Görüşmenin içeriğinin açıklanmaması spekülasyonları daha da artıracaktır. Bu bakımdan konunun çok ciddi bir demokrasi sorununa dönüşmesini önlemek ve iki tarafı şaibe altında kalmaktan kurtarmak için bu görüşme üzerindeki sır perdesi kaldırılmalıdır.

Belge varsa da vahim yoksa da vahim
Taraf Gazetesi tarafından ortaya atılan AKP ve Gülen'i bitirme planı hakkında konuşan Bahçeli, Demokrasi dışı müdahale heveslerinin bitmediğini görüyoruz. Siyasete, emniyete, adalete olan güvenini azaltılmak istendiğini görüyoruz. Her söylentiye, hatta belge adındaki kağıtlara ihtiyatla bakmak en makuludur. Genelkurmay başkanı tarafından irtica ile mücadele başlığındaki bu belge doğru çıkarsa hukuk dışı çalışmalar var demektir. Bu iddialar TSK'yı zan ve töhmet altında bırakacak kadar ağırdır. Bu yüzden TSK'nın soruşturmayı bir an önce tamamlaması ve kamuoyuyla paylaşması gerekir.
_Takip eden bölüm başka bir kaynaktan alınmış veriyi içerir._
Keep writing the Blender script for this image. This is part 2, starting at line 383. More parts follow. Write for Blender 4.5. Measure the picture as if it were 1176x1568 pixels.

Askeri yargı olmazsa sivil yargı el atsın
Konu askeri yargının çözemeyeceği boyutlara ulaşmışsa sivil yargının el atması lazımdır. Ancak haberin yanlış çıkması da vahim sonuçlar doğurur. Bu durumda TSK'yı hedef alan bu mihrakların kim olduğu, neyi amaçladığı, nasıl sızdığı gibi konuların ayrıntılarıyla bulunması lazımdır.